■ STATED TASK
Starting with the first line and ending with the line that holds "table('dark walnut high", repeat the material exactly.

■ GIVEN MATERIAL
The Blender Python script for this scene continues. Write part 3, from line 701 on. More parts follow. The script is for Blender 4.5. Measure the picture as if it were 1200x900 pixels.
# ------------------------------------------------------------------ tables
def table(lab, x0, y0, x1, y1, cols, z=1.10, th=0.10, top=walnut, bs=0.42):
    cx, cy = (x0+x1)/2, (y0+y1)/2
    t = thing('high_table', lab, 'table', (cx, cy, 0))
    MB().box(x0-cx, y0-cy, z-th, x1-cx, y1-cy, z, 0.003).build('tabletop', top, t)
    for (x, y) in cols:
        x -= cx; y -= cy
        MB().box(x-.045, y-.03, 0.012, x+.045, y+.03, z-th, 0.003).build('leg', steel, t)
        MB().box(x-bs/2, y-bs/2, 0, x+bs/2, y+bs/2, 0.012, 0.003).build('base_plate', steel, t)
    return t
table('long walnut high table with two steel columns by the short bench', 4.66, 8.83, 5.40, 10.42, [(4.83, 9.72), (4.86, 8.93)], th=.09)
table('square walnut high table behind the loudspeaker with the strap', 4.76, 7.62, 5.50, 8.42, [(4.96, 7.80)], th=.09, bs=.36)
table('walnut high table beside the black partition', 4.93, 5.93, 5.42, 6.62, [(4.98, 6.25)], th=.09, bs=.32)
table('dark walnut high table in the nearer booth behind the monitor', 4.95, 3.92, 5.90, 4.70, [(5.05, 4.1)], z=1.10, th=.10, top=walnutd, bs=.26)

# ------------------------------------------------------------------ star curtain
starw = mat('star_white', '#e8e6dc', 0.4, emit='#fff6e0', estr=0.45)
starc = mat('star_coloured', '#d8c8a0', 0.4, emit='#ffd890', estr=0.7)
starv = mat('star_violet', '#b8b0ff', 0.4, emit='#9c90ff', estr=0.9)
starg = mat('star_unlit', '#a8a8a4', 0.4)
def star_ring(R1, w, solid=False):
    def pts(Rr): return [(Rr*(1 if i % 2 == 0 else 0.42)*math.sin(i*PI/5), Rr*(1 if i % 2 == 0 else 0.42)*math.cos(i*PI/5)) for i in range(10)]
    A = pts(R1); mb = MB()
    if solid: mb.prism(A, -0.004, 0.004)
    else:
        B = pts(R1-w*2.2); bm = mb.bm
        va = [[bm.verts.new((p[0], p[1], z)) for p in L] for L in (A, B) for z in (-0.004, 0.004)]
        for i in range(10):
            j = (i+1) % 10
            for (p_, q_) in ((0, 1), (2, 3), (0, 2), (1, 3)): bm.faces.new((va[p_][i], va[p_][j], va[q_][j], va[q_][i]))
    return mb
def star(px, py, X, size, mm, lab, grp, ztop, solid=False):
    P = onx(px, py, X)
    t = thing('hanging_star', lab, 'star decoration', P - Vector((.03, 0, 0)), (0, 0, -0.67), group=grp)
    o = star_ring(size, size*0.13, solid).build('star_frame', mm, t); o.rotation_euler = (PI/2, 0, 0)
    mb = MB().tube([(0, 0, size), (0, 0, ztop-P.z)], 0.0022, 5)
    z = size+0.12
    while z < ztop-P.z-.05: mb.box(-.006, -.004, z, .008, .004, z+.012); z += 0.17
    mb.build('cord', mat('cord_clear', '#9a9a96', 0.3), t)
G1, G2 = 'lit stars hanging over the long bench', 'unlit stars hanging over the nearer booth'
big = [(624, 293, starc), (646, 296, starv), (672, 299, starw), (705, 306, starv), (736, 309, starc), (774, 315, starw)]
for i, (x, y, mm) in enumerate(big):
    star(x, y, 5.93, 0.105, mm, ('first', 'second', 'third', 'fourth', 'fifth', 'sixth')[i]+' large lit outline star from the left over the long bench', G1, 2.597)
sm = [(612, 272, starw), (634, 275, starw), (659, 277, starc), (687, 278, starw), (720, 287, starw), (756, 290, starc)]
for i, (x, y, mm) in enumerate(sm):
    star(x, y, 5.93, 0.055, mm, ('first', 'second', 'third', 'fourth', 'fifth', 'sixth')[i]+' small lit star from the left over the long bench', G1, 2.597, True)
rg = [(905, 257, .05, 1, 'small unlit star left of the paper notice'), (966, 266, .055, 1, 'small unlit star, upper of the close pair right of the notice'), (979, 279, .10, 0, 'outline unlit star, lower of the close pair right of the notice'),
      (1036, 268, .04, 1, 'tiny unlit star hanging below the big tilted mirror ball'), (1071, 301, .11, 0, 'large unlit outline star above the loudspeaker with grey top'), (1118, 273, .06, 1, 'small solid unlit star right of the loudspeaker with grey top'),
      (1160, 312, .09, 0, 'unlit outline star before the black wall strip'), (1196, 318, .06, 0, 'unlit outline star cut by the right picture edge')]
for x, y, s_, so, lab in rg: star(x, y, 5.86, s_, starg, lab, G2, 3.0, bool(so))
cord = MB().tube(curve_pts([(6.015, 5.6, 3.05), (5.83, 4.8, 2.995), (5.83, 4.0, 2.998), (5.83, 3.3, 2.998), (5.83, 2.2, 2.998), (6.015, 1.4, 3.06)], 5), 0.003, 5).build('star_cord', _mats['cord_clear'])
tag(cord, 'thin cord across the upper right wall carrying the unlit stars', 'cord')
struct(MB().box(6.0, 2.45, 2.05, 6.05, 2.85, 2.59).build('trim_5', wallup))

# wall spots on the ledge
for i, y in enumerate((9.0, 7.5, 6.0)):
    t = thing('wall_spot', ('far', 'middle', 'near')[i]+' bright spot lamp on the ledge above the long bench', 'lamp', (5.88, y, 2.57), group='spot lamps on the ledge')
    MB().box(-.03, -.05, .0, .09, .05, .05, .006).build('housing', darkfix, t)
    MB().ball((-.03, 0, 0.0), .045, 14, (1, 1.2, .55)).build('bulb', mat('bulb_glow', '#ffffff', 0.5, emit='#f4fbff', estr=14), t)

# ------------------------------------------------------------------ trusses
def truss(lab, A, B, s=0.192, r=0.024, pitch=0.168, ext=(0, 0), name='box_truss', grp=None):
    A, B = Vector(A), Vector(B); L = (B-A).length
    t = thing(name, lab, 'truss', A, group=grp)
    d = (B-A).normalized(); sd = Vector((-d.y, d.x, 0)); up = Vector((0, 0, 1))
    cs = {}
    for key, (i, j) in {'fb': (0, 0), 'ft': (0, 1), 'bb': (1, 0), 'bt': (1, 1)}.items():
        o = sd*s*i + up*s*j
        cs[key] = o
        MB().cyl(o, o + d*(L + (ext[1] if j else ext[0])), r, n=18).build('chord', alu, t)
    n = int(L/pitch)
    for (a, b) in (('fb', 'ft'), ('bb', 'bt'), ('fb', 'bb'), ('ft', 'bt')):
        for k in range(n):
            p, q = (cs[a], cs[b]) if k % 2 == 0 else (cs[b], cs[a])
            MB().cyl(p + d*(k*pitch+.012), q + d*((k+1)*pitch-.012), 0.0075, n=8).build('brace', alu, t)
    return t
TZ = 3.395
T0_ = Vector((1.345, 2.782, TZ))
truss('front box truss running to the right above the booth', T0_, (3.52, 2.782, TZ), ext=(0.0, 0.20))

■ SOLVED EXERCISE
The Blender Python script for this scene continues. Write part 3, from line 701 on. More parts follow. The script is for Blender 4.5. Measure the picture as if it were 1200x900 pixels.
# ------------------------------------------------------------------ tables
def table(lab, x0, y0, x1, y1, cols, z=1.10, th=0.10, top=walnut, bs=0.42):
    cx, cy = (x0+x1)/2, (y0+y1)/2
    t = thing('high_table', lab, 'table', (cx, cy, 0))
    MB().box(x0-cx, y0-cy, z-th, x1-cx, y1-cy, z, 0.003).build('tabletop', top, t)
    for (x, y) in cols:
        x -= cx; y -= cy
        MB().box(x-.045, y-.03, 0.012, x+.045, y+.03, z-th, 0.003).build('leg', steel, t)
        MB().box(x-bs/2, y-bs/2, 0, x+bs/2, y+bs/2, 0.012, 0.003).build('base_plate', steel, t)
    return t
table('long walnut high table with two steel columns by the short bench', 4.66, 8.83, 5.40, 10.42, [(4.83, 9.72), (4.86, 8.93)], th=.09)
table('square walnut high table behind the loudspeaker with the strap', 4.76, 7.62, 5.50, 8.42, [(4.96, 7.80)], th=.09, bs=.36)
table('walnut high table beside the black partition', 4.93, 5.93, 5.42, 6.62, [(4.98, 6.25)], th=.09, bs=.32)
table('dark walnut high table in the nearer booth behind the monitor', 4.95, 3.92, 5.90, 4.70, [(5.05, 4.1)], z=1.10, th=.10, top=walnutd, bs=.26)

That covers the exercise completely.